Task instructions:
Begin at the first line of the data and copy each line through the one containing "RED_CAR = build_red_roadster()", that line included, with no pictures.

Data shown:
··········
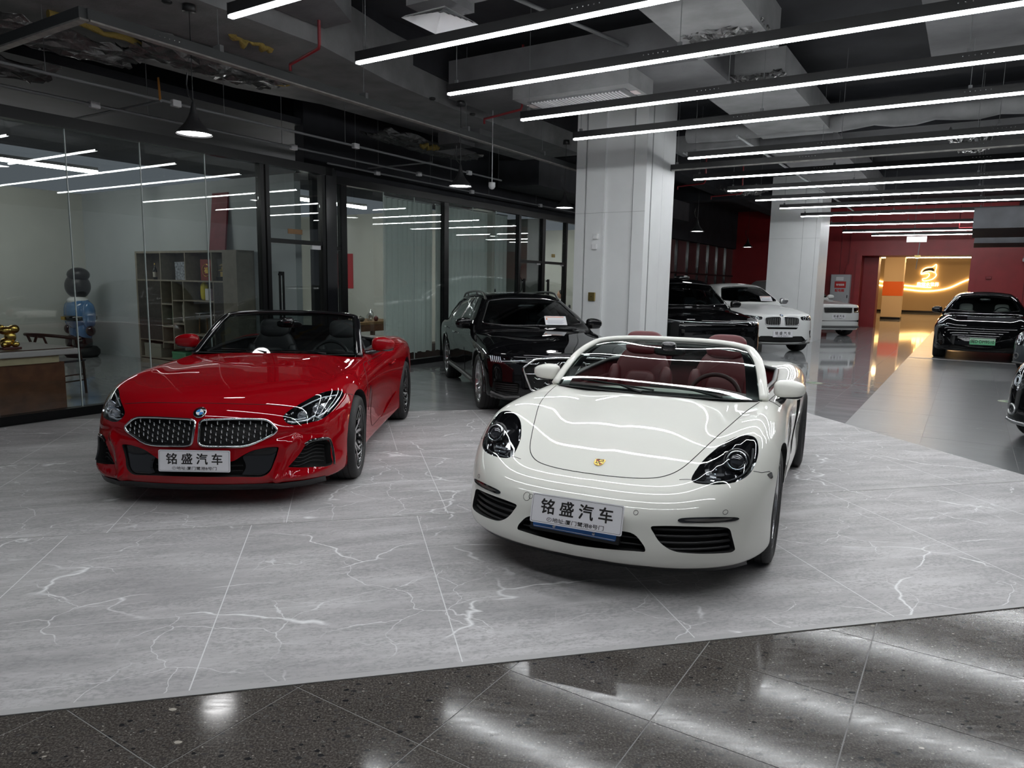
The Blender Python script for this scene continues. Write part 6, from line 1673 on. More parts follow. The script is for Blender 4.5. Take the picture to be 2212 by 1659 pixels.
    for s in (-1, 1):
        MB().prism([(.96, .40), (1.96, .40), (1.96, .82), (.96, .82)], s * .675, s * .71, 'x').build('door_card', 'leather_black', car)
        MB().tube([(s * .69, .96, .885), (s * .735, 1.5, .910), (s * .70, 1.96, .935), (s * .50, 2.10, .950)], .018, 8).build('door_seal', 'black_plastic', car, smooth=True)
        MB().prism([(.93, .872), (1.16, .885), (1.02, .99)], s * .715, s * .732, 'x').build('mirror_triangle', 'gloss_black', car)
        door_mirror(car, (s * .915, 1.11, .972), s, 'paint_red', (s * .75, 1.08, .885), (.108, .085, .066), 'gloss_black')
    # stowed-roof cover behind the seats
    SH.patch('roof_cover', round_poly([(-.60, 2.14), (.60, 2.14), (.58, 2.72), (-.58, 2.72)], .08, 5), 'T', .004, 'black_plastic', car, h=.08, thick=.004)
    for y, rr, wd in ((0, .330, .255), (2.47, .334, .275)):
        for s in (-1, 1):
            wheel(car, s * (.797 if y == 0 else .800), y, rr, wd, .252, 'z4', s, math.radians(3) if y == 0 else 0)
    return car
RED_CAR = build_red_roadster()

# ------------------------------------------------------------------ closed cars: lower body and cabin joined
class ClosedShell(Shell):
    def __init__(s, c):
        s.c = c
        line = lambda nodes: Tab([0, 1], [n[0] for n in nodes], [[n[1] for n in nodes]] * 2)
        z0 = lambda q: np.zeros_like(q)
        T = {k: line(c[k]) for k in ('deck', 'plan', 'flank', 'nose', 'tilt', 'roof', 'cabin_w', 'tumble')}
        w1 = c.get('crown', .10)
        def g(k, q): return T[k](z0(q), q)
        def top(x, y): return g('deck', y) - w1 * (x / .95) ** 4 + c.get('wing', .0) * np.exp(-((x - .72) / .13) ** 2) * np.exp(-((y + .05) / .55) ** 2)
        def side(y, z): return g('plan', y) * g('flank', z)
        def front(x, z): return g('nose', x) + g('tilt', z)
        ytail = c['tail']
        def rear(x, z): return ytail - .25 * (x / .95) ** 4 - .12 * np.clip((z - .75) / .5, 0, 1) ** 2 - .08 * np.clip((.45 - z) / .3, 0, 1)
        Shell.__init__(s, top, side, front, rear, zb=c.get('zb', .22), k=c.get('k', (.10, .09, .12, .05)))
        s.g = g
        s.ck = c.get('ck', (.09, .03))
    def f(s, P):
        a = Shell.f(s, P)
        x = np.abs(P[:, 0]); y = P[:, 1]; z = P[:, 2]
        r = s.g('roof', y) - s.c.get('roof_crown', .05) * (x / .65) ** 2.0
        w = s.g('cabin_w', y) * s.g('tumble', z)
        b = smax((z - r) * .75, x - w, s.ck[0]); b = smax(b, .6 - z, .05)
        b = smax(b, y - s.c['tail'] + .05, .05); b = smax(b, s.c['roof'][0][0] + .05 - y, .05)
        return -smax(-a, -b, s.ck[1])
class Cavity(Shell):
    def __init__(s, host, z0, y0, y1, t=.05): s.h, s.z0, s.y0, s.y1, s.t = host, z0, y0, y1, t
    def f(s, P):
        a = smax(s.h.f(P) + s.t, s.z0 - P[:, 2], .04)
        return smax(smax(a, s.y0 - P[:, 1], .04), P[:, 1] - s.y1, .04)
def closed_car(c, paint, fascia):
    SH = ClosedShell(c)
    car = thing('car', c['label'], 'car', (*c['pos'], 0), math.radians(c['rot']), None)
    slots = [paint, 'matte_black', 'gloss_black', 'cabin_trim']
    cut = []
    wb, r = c['wb'], c['wheel_r']
    if c.get('arches', True):
        for y in (0, wb):
            for s in (-1, 1): cut.append((MB().lathe([(0, s * .6), (r * 1.10, s * .6), (r * 1.10, s * 1.25), (0, s * 1.25)], 40, 'x', c=(0, y, r * 1.02)), 1))
    ws = c['screen']; sw = c['side_windows']
    if c.get('interior', True):
        cav = Cavity(SH, c['belt'] - .25, ws['y'], c['cab_end'])
        P, F = cav.base_mesh((1.0, ws['y'] - .2, c['cab_end'] + .2, c['belt'] - .4, c['roof_z'] + .2), (16, 28, 10), skel_z=c['belt'] + .02, inset=.8)
        cut.append((MB().add(P, F), 3, True))
        cut.append((SH.pocket(ws['outline'], 'F', .14, h=.09), 2))
        for o in sw: cut += [(b, 2) for b in SH.pocket(o, 'S', .11, h=.12, mirror=True)]
    hole = fascia(SH, car, c, True) or []
    cut += hole
    SH.build_body('body', slots, car, (1.1, c['nose'][0][1] - .25, c['tail'] + .25, 0, c['roof_z'] + .15), c.get('grid', (44, 96, 26)), cut, skel_z=c.get('skel', .72))
    SH.patch('windscreen', ws['outline'], 'F', .002, c.get('glass', 'windscreen_glass_dark') if c.get('interior', True) else 'gloss_black', car, h=.10, thick=.003)
    SH.seam('screen_trim', ws['outline'], 'F', 'gloss_black', car, r=.012, off=.001, closed=True)
    for o in sw:
        for q in SH.patch('side_window', o, 'S', .002, 'privacy_glass' if c.get('interior', True) else 'gloss_black', car, h=.14, thick=.003, mirror=True): pass
        SH.seam('window_trim', o, 'S', c.get('win_trim', 'gloss_black'), car, r=.008, off=.001, mirror=True, closed=True)
    for d in c.get('doors', []):
        SH.seam('door_gap', d, 'S', 'matte_black', car, r=.004, off=.0005, mirror=True, closed=False)
    for (y, z) in c.get('handles', []):
        for s in (-1, 1):
            P = SH.path('S', [(y - .10, z), (y + .10, z + .005)], .022, s)
            MB().tube([P[0], (P[0] + P[1]) / 2 + np.array([s * .012, 0, 0]), P[1]], [.010, .015, .010], 8).build('door_handle', c.get('handle_m', paint), car, smooth=True)
    for s in (-1, 1):
        m = c['mirror']; door_mirror(car, (s * m[0], m[1], m[2]), s, c.get('mirror_m', paint), (s * (m[0] - .15), m[1] + .02, m[2] - .07), m[3] if len(m) > 3 else (.115, .085, .075), 'gloss_black')
    if c.get('interior', True):
        yb = ws['y']; b = c['belt']
        rows = []
        for x in np.linspace(-.70, .70, 15):
            rows.append([(x, yb + .05, b - .06), (x, yb + .30, b + .02), (x, yb + .50, b + .0), (x, yb + .55, b - .2)])
        v, f = loft(rows); MB().add(v, f, True).build('dashboard', 'cabin_trim', car, fix=False)
        for x in (-.38, .38): seat(car, x, yb + 1.15, b - .60, c.get('seat_m', 'cabin_trim'), .52, .62, 12)
        blob('rear_view_mirror', (0, ws['top_y'] - .12, c['roof_z'] - .20), (.12, .02, .035), 'gloss_black', car, (16, 8), boxy(.6))
        steering_wheel(car, .38, yb + .62, b - .04, 'cabin_trim', .18, 25)
    for y in (0, wb):
        for s in (-1, 1): wheel(car, s * c['track'], y, r, c.get('tyre_w', .255), c['rim_r'], c.get('wheels', 'ten'), s, 0)
    fascia(SH, car, c, False)
    return car
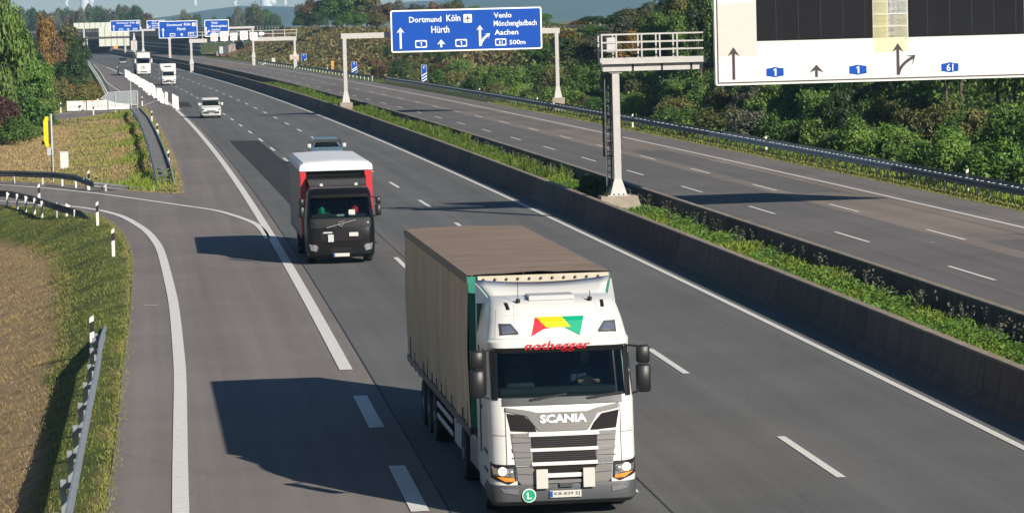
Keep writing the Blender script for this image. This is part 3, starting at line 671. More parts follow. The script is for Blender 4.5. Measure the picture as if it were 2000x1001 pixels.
# blue sign gantry
def portal(Y, uL, vL, uR, vR, beam_v, label, zp=1.2, bh=.55, w=.32, rbase=None, name='sign_gantry', beamY=0.):
    A = at(uL, vL, Y=Y); B = at(uR, vR, Y=Y); rz = heading(Y)
    t = empty(name, (A.x, A.y, 0), rz, label, 'gantry')
    Lx = (B.x-A.x)/cos(rz); zt = at(uL, beam_v[0], Y=Y).z; zbm = at(uL, beam_v[1], Y=Y).z
    for x, z0 in ((0, A.z), (Lx, B.z if rbase is None else rbase)):
        mb = MB(); mb.box(x-w/2, x+w/2, -w/2, w/2, z0, zbm)
        mb.add([(x-w*1.1, -w, z0), (x+w*1.1, -w, z0), (x+w*1.1, w, z0), (x-w*1.1, w, z0), (x-w/2, -w/2, z0+1.), (x+w/2, -w/2, z0+1.), (x+w/2, w/2, z0+1.), (x-w/2, w/2, z0+1.)], [(0, 1, 5, 4), (1, 2, 6, 5), (2, 3, 7, 6), (3, 0, 4, 7)])
        mb.build('post', M['gantry'], t)
        q_ = .55 if Y < 400 else .3
        MB().box(x-q_, x+q_, -q_*.8, q_*.8, -.3, z0-.003).build('plinth', M['plinth' if Y < 400 else 'gantry'], t)
    MB().box(-w*.9, Lx+w*.9, -w/2, w/2, zbm, zt).build('crossbeam', M['gantry'], t)
    return t, Lx, zbm, zt
t2, Lx, zbm, zt = portal(294., 676, 200, 1090.5, 192, (65.5, 76), 'slim pale gantry spanning the right carriageway, blue sign in its middle')
s2 = CAM_F/293.5; S0 = at(764.5, 103.5, Y=293.4)
r2 = empty('direction_sign', (S0.x, S0.y, 0), heading(294.), 'blue motorway sign for Dortmund Köln and Venlo on the middle gantry', 'road sign')
blue_sign(r2, 0, S0.z, 297/s2, 3.72, 0)
# speed-limit gantry
t3, Lx, zbm, zt = portal(596., 374.5, 125, 574.5, 112, (76.5, 84), 'distant portal gantry with railing, carrying the row of speed signs', w=.38)
rl = MB()
for z in (zt+.6, zt+1.2): rl.box(-.5, Lx+.5, .1, .16, z-.05, z+.05)
for x in np.arange(0, Lx+.5, 2.1): rl.box(x-.06, x+.06, .08, .18, zt, zt+1.2)
rl.build('railing', M['gantry'], t3)
s3 = CAM_F/595
MB().box(-.35*0+12.2, 13.1, .0, .12, zt+.35, zt+.9).build('notice_plate', M['signwhite'], t3)
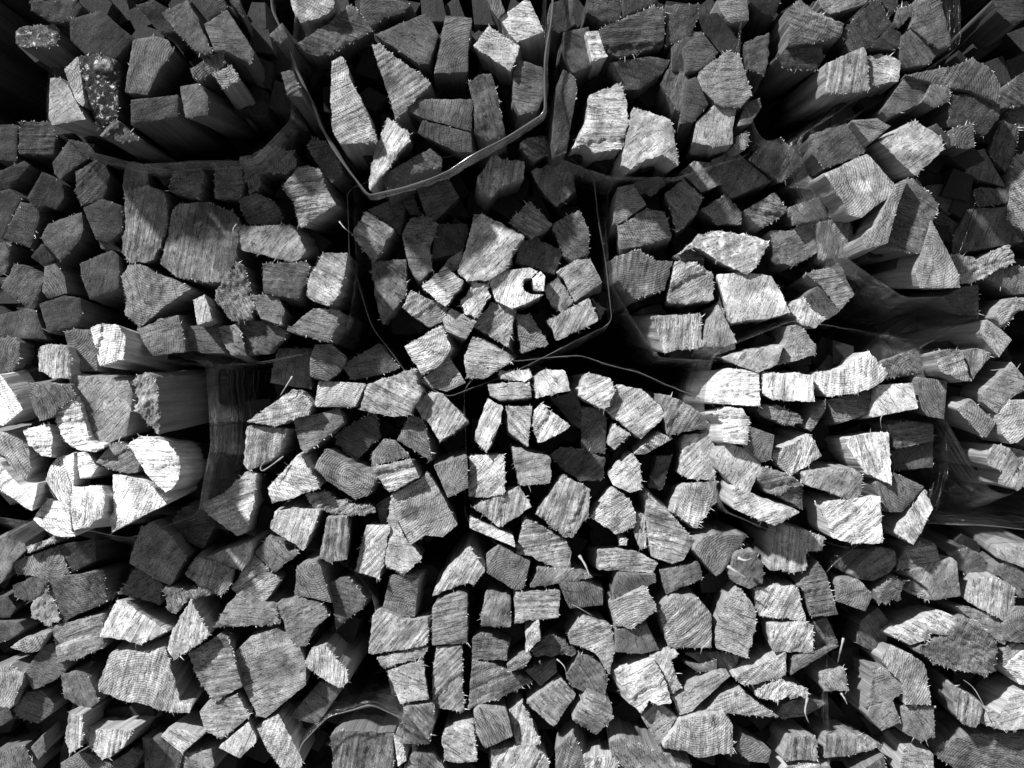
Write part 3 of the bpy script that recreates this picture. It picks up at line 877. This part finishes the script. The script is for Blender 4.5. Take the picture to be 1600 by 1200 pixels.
··········
Solution to this problem:
The Blender Python script for this scene continues. Write part 6, from line 1673 on. More parts follow. The script is for Blender 4.5. Take the picture to be 2212 by 1659 pixels.
    for s in (-1, 1):
        MB().prism([(.96, .40), (1.96, .40), (1.96, .82), (.96, .82)], s * .675, s * .71, 'x').build('door_card', 'leather_black', car)
        MB().tube([(s * .69, .96, .885), (s * .735, 1.5, .910), (s * .70, 1.96, .935), (s * .50, 2.10, .950)], .018, 8).build('door_seal', 'black_plastic', car, smooth=True)
        MB().prism([(.93, .872), (1.16, .885), (1.02, .99)], s * .715, s * .732, 'x').build('mirror_triangle', 'gloss_black', car)
        door_mirror(car, (s * .915, 1.11, .972), s, 'paint_red', (s * .75, 1.08, .885), (.108, .085, .066), 'gloss_black')
    # stowed-roof cover behind the seats
    SH.patch('roof_cover', round_poly([(-.60, 2.14), (.60, 2.14), (.58, 2.72), (-.58, 2.72)], .08, 5), 'T', .004, 'black_plastic', car, h=.08, thick=.004)
    for y, rr, wd in ((0, .330, .255), (2.47, .334, .275)):
        for s in (-1, 1):
            wheel(car, s * (.797 if y == 0 else .800), y, rr, wd, .252, 'z4', s, math.radians(3) if y == 0 else 0)
    return car
RED_CAR = build_red_roadster()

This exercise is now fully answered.